Regarding waterwheels in a channel, I've got a similar setup in my current fort. Only I'm not using two lakes, I'm using streams on two levels (There is a natural waterfall from one down to the other).

I originally had my tunnel tap into the top stream, go down a couple levels of ramps, through a depressurizer, and then into a long channel and finally out a fortification carved in the cliff side and fall to the lower stream. But I found the flow through the depressurizer was too slow and the last third of my channel never got deep enough for waterwheels to work. So I removed the depressurizer and crossed my fingers, hoping the water wouldn't overflow. I had floodgates in place to shut it off if it did, but I didn't need them. Since it has an exit on its own level, it doesn't rise up and flood the waterwheel room.

My channel is only one tile wide. So far I've got a dozen waterwheels set up, which should be more than enough to power my magma stack, if I can ever get it finished. I've got no sand or iron ore on my map, so building magma safe corkscrews relies on importing materials.
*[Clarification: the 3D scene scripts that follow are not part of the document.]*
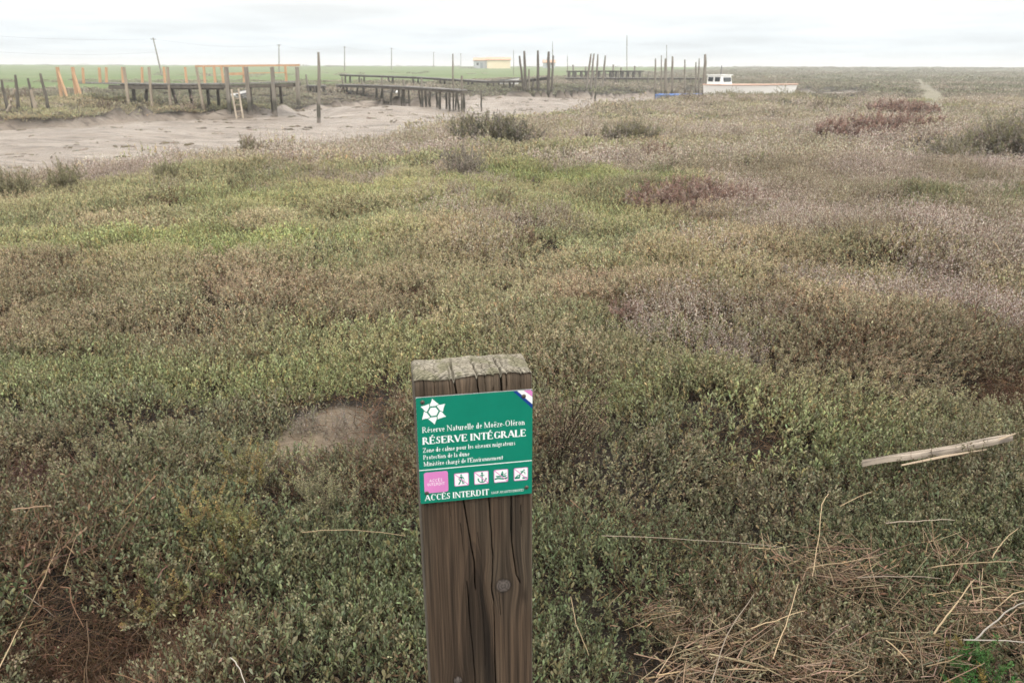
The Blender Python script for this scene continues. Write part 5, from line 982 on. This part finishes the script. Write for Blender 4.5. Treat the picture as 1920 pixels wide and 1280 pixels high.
def letters(pr, text, u0, u1, v, cap, T=.15, t=.055, serif=True):
    """text from u0 to u1 on the baseline v, capitals cap high (plate units)"""
    adv = [GL[ACC[c][0] if c in ACC else c][0] for c in text]; kx = (u1 - u0) / sum(adv); x0 = u0; ky = cap
    if not serif: t = T
    def pt(x, y): return (x0 + x * kx, v + y * ky)
    asp = kx / ky
    for c, ad in zip(text, adv):
        base_, mark, mx = ACC.get(c, (c, None, 0)); st = list(GL[base_][1])
        if mark:
            top_ = 1.08 if base_.isupper() else .78
            if mark == 'acute': st.append(('d', mx - .05, top_, mx + .09, top_ + .2, .8))
            elif mark == 'grave': st.append(('d', mx + .05, top_, mx - .09, top_ + .2, .8))
            else: st += [('o', mx - .11, top_ + .08), ('o', mx + .11, top_ + .08)]
        for q in st:
            if q[0] == 'v':
                if not serif and q[4] <= .4: continue
                w = max(T * q[4], t * 1.1) / 2 if serif else T / 2; pr.poly([pt(q[1] - w, q[2]), pt(q[1] + w, q[2]), pt(q[1] + w, q[3]), pt(q[1] - w, q[3])])
            elif q[0] == 'h': w = t / 2 * 1.1; pr.poly([pt(q[1], q[3] - w), pt(q[2], q[3] - w), pt(q[2], q[3] + w), pt(q[1], q[3] + w)])
            elif q[0] == 's':
                if serif: w = t / 2; y_ = q[2] + (w if q[2] <= 0.02 else -w); pr.poly([pt(q[1] - q[3] / 2, y_ - w), pt(q[1] + q[3] / 2, y_ - w), pt(q[1] + q[3] / 2, y_ + w), pt(q[1] - q[3] / 2, y_ + w)])
            elif q[0] == 'd':
                w = (max(T * q[5], t * 1.1) if serif else T) / 2; pr.poly([pt(q[1] - w, q[2]), pt(q[1] + w, q[2]), pt(q[3] + w, q[4]), pt(q[3] - w, q[4])])
            elif q[0] == 'o': pr.poly([pt(q[1] + .075 * math.cos(a), q[2] + .075 * math.sin(a)) for a in np.linspace(0, 2 * math.pi, 9)[:-1]])
            elif q[0] == 'a':
                _, cx, cy, rx, ry, a0, a1, k_ = q; n = max(int(abs(a1 - a0) / 15), 4); A, B = [], []
                for d_ in np.linspace(a0, a1, n + 1):
                    a = math.radians(d_); w = (t + (T * k_ - t) * math.cos(a) ** 2 if serif else T); A.append(pt(cx + (rx - w * .15) * math.cos(a) + 0 , cy + ry * math.sin(a))); B.append(pt(cx + (rx - w * 1.15) * math.cos(a), cy + (ry - w) * math.sin(a)))
                pr.strip(A, B)
        x0 += ad * kx
for nm, lb, text, u0, u1, v, cap, T, t, m_ in [
    ('lettering', 'line reading Réserve Naturelle de Moëze-Oléron', 'Réserve Naturelle de Moëze-Oléron', .040, .934, .678, .053, .13, .06, M_SWHITE), ('lettering', 'bold line reading RÉSERVE INTÉGRALE', 'RÉSERVE INTÉGRALE', .038, .945, .569, .066, .22, .075, M_SWHITE),
    ('lettering', 'line reading Zone de calme pour les oiseaux migrateurs', 'Zone de calme pour les oiseaux migrateurs', .039, .849, .4925, .043, .14, .07, M_SWHITE), ('lettering', 'line reading Protection de la dune', 'Protection de la dune', .040, .444, .4265, .043, .14, .07, M_SWHITE), ('lettering', "line reading Ministère chargé de l'Environnement", "Ministère chargé de l'Environnement", .041, .738, .363, .043, .14, .07, M_SWHITE),
    ('lettering', 'bold bottom line reading ACCÈS INTERDIT', 'ACCÈS INTERDIT', .038, .611, .0272, .059, .20, .075, M_SWHITE), ('lettering', 'tiny line reading SAUF AYANTS DROITS', 'SAUF AYANTS DROITS', .628, .925, .0315, .0235, .15, .08, M_SWHITE)]:
    pr = Print(); letters(pr, text, u0, u1, v, cap, T, t); o = pr.build(nm, m_); o['label'] = lb
def rrect(u0, v0, u1, v1, r, n=4):
    P = []
    for cx, cy, a0 in ((u1 - r, v1 - r, 0), (u0 + r, v1 - r, 90), (u0 + r, v0 + r, 180), (u1 - r, v0 + r, 270)):
        P += [(cx + r * math.cos(math.radians(a0 + 90 * q / n)), cy + r * math.sin(math.radians(a0 + 90 * q / n))) for q in range(n + 1)]
    return P
pr = Print(); pr.poly(rrect(.039, .098, .249, .3015, .02)); pk = tag(pr.build('pink_panel', M_SPINK), 'pink rounded panel reading ACCÈS INTERDIT')
pr = Print(); letters(pr, 'ACCÈS', .084, .2005, .2067, .0255, .11, .11, False); letters(pr, 'INTERDIT', .065, .2205, .170, .0255, .11, .11, False); pr.build('panel_lettering', M_SWHITE, pk)
def picto(u0, lb, draw):
    v0, s_ = 0.1405, 0.1285
    pr = Print(); pr.poly(rrect(u0, v0, u0 + s_, v0 + s_ * .985, .012)); o = tag(pr.build('pictogram', M_SPINK), lb)
    pr = Print(); pr.poly(rrect(u0 + .006, v0 + .006, u0 + s_ - .006, v0 + s_ * .985 - .006, .008)); pr.build('white_field', M_SWHITE, o)
    pr = Print()
    def ln(P, w):
        for (a, b), (c_, d_) in zip(P[:-1], P[1:]):
            L_ = math.hypot(c_ - a, d_ - b) + 1e-9; nx_, ny_ = -(d_ - b) / L_ * w / 2, (c_ - a) / L_ * w / 2; pr.poly([(u0 + s_ * (a + nx_), v0 + s_ * (b + ny_)), (u0 + s_ * (a - nx_), v0 + s_ * (b - ny_)), (u0 + s_ * (c_ - nx_), v0 + s_ * (d_ - ny_)), (u0 + s_ * (c_ + nx_), v0 + s_ * (d_ + ny_))])
    def pg(P): pr.poly([(u0 + s_ * a, v0 + s_ * b) for a, b in P])
    def dot(a, b, r): pg([(a + r * math.cos(t), b + r * math.sin(t)) for t in np.linspace(0, 2 * math.pi, 13)[:-1]])
    draw(ln, pg, dot); pr.build('symbol', M_SGREEN, o)
    pr = Print(); w = .05; pr.poly([(u0 + s_ * .05, v0 + s_ * (.93 - w)), (u0 + s_ * .05, v0 + s_ * .93), (u0 + s_ * .06, v0 + s_ * .95), (u0 + s_ * .95, v0 + s_ * (.06 + w)), (u0 + s_ * .95, v0 + s_ * .06), (u0 + s_ * .93, v0 + s_ * .04)]); pr.build('slash', M_SPINK, o)
def walker(ln, pg, dot):
    dot(.48, .83, .065); pg([(.38, .74), (.54, .74), (.56, .46), (.42, .46)]); ln([(.45, .48), (.40, .30), (.30, .13)], .09); ln([(.52, .48), (.58, .32), (.60, .13)], .09); ln([(.40, .70), (.32, .55), (.36, .44)], .06); ln([(.54, .70), (.64, .56)], .06); ln([(.66, .62), (.68, .13)], .03)
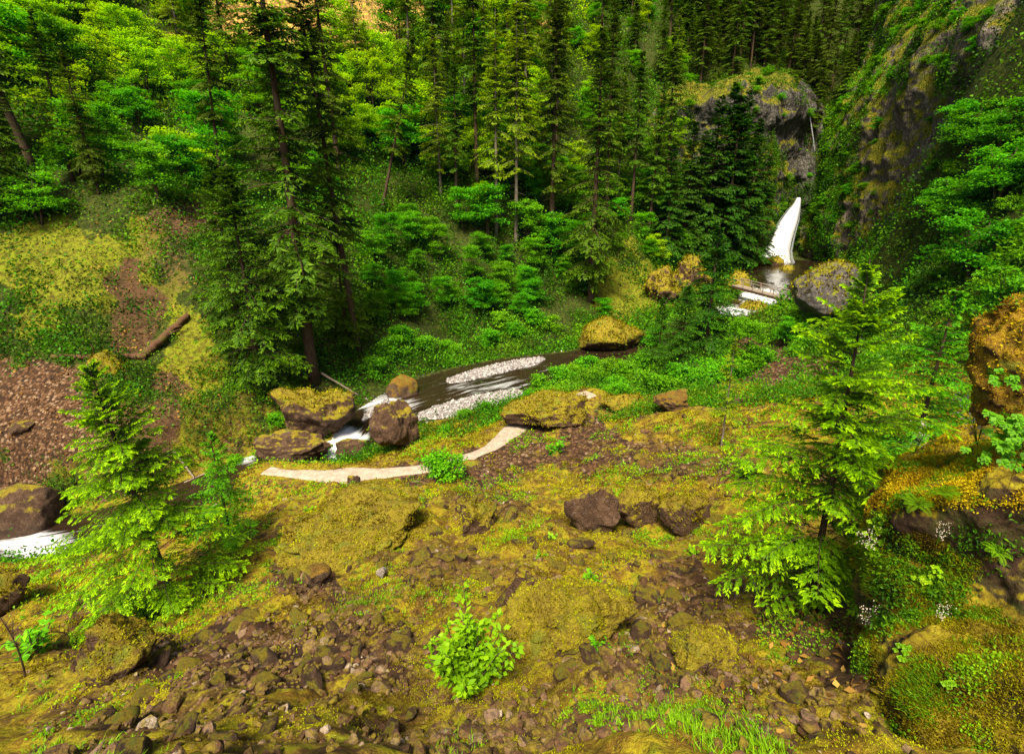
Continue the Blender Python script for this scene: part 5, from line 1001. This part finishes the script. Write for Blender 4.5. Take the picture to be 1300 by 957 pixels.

I do notice that the flow in the stream below where I tap into it is reduced. The water used to be 7/7 deep right up until a few tiles before the falls, but now it gets shallow quite a bit earlier. It's only 1/7 or 2/7 for 10-15 tiles above the falls. I think if I had a wider channel for the waterwheels, I'd either have too little flow to maintain deep enough water, or else I'd drain so much from the stream that it would just become a trickle.